Saturday, May 7, 2016

The Englishman in Kansas

A most extraordinary text, and this only in the editor's foreward, discussing the nature of the South and its peculiar institution:

I have seen a girl, twelve years old, in a district where, in ten miles, the slave population was fifty to one of the free, stop an old man on the public road, demand to know where he was going, and by what authority, order him to face about and return to his plantation; and enforce her command with turbulent anger, when he hesitated, by threatening that she would him well whipped if he did not instantly obey. The man quailed like a spaniel, and she instantly resumed the manner of a lovely child with me, no more apprehending that she had acted unbecomingly than that her character had been influence by the slave's submission to her caprice of supremacy; no more conscious that she had increased the security of her life by strengthening the habit of the slave to the master race, than is the sleeping seaman that he tightens his clutch of the rigging as the ship meets each new billow.

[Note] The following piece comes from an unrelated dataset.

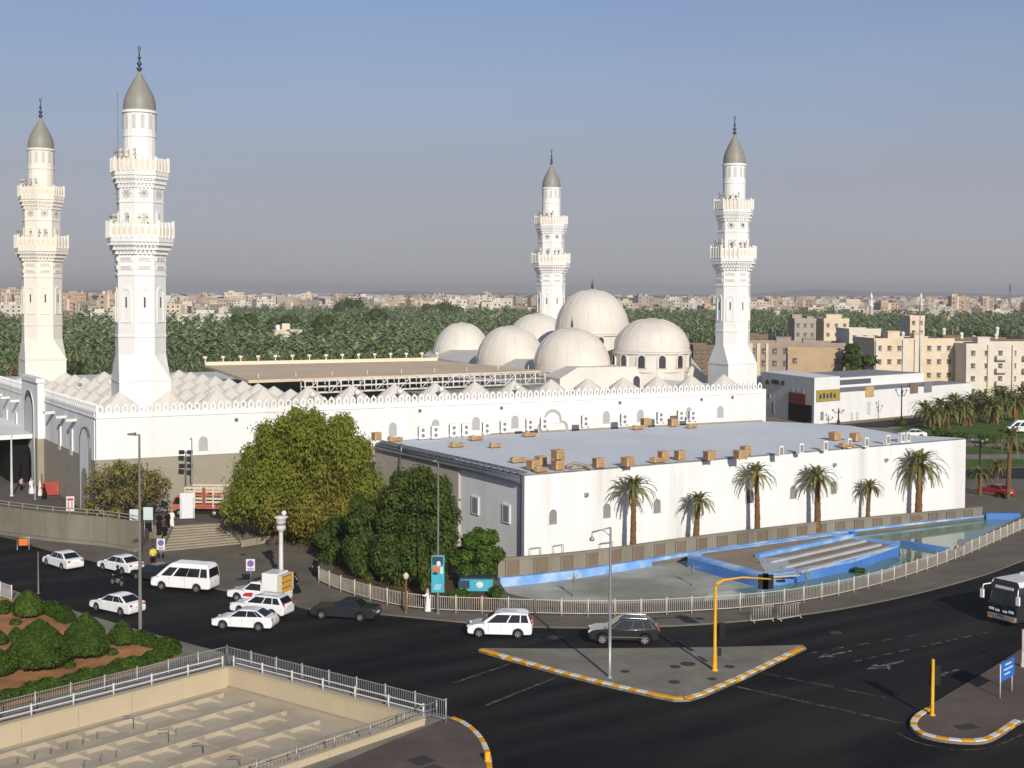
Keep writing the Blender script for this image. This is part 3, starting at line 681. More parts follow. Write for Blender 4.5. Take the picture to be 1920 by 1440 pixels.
# courtyard shade canopy and its lattice girder
zc = 12.9
cf = [P(466, 713, zc), P(1015, 695, zc), P(820, 676, zc), P(385, 685, zc)]
b = MB(); b.prism([(p.x, p.y) for p in cf], zc-.35, zc); mpart(b, 'canopy', M['canopy_tan'])
dC = (cf[1]-cf[0]); LC = dC.length; dC.normalize(); dB = (cf[2]-cf[3]); LB = dB.length; dB.normalize()
for k in range(15):
    p = cf[3]+dB*(LB*k/14); b = MB(); b.tube([p, p+Vector((0, 0, 1.15))], .10, 5); b.box(tuple(p+Vector((0, 0, 1.2))), (.5, .3, .3)); mpart(b, 'canopy_post', M['rail_tan'])
b = MB(); b.beam(cf[3], cf[2], .25, .5); mpart(b, 'canopy_rail', M['rail_tan'])
for k in range(9): p = cf[0].lerp(cf[1], .03+k*.115); b = MB(); b.tube([p, p+Vector((0, 0, .8))], .06, 5); mpart(b, 'canopy_post', M['truss_white'])
g0, g1 = P(572, 723, 12.2), P(1022, 706, 12.2); g0.z = g1.z = 11.2; dg = (g1-g0); LG = dg.length; dg.normalize(); ng = Vector((-dg.y, dg.x, 0))
b = MB()
for zz in (0, .75, 1.5):
    for off in (0, 1.3):
        b.tube([g0+ng*off+Vector((0, 0, zz)), g1+ng*off+Vector((0, 0, zz))], .085, 5)
k = 0; st = LG/22
for i in range(23):
    p = g0+dg*(st*i); b.tube([p, p+Vector((0, 0, 1.5))], .10, 5); b.tube([p+ng*1.3, p+ng*1.3+Vector((0, 0, 1.5))], .07, 5)
    b.tube([p+Vector((0, 0, 1.5)), p+ng*1.3+Vector((0, 0, 1.5))], .06, 5)
    if i < 22:
        q = p+dg*st; b.tube([p+Vector((0, 0, .75*(i % 2))), q+Vector((0, 0, .75+.75*(1-i % 2)-.0))], .07, 5)
mpart(b, 'truss', M['truss_white'])
# prayer hall block with chamfered shoulders
q1 = P(1083, 689, 13.2); zt_h = 24-(PXZ((0, 0, 0))[1]*0)-0
def on_front(x, y): return onplane(x, y, hA, nf)
prof = [on_front(1050, 737), on_front(1050, 710), on_front(1083, 689), on_front(1297, 686), on_front(1324, 706), on_front(1324, 730)]
LH = 66
b = MB(); n_ = len(prof); HR = Vector((.10, 1, 0)).normalized(); bk = [p+HL*LH for p in prof[:3]]+[p+HR*LH for p in prof[3:]]
b.add([tuple(p) for p in prof+bk], [tuple(range(n_))[::-1], tuple(range(n_, 2*n_))]+[(i, (i+1) % n_, n_+(i+1) % n_, n_+i) for i in range(n_)])
mpart(b, 'hall_roof', M['dome_cream'])
ZH = prof[2].z
c = on_front(1193, 727)
arch_panel(c, u, nf, 1.1, 1.7, .03, 'hall_window', M['window_dark'], mpart, M['dome_cream'])
p = P(460, 0, 0)
wb = [P(950, 690, ZH-1.2), P(914, 700, 10.4)]
b = MB(); p = P(932, 700, 10.4); b.box((p.x, p.y, 11.7), (3.2, 3.0, 3.4), math.atan2(u.y, u.x)); mpart(b, 'stair_head', M['dome_cream'])
rzm0 = math.atan2(u.y, u.x)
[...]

I do not think I could write such an incident in my fiction, and get away with it. No one would credit it.

The foreward is about the effect the South's reliance upon instant and savage violence has upon its people. living as they did in a permanent "state of siege." I cannot help but see the echo of "a good man with a gun," and this sense that everyone, everywhere must be always armed and prepared to engage the enemy, whether they be thugs, terrorists, or the walking dead.

And this phrase, from later on: "an idolatrous estimate of the virtue of physical courage." Does anything better describe "a good man with a gun?"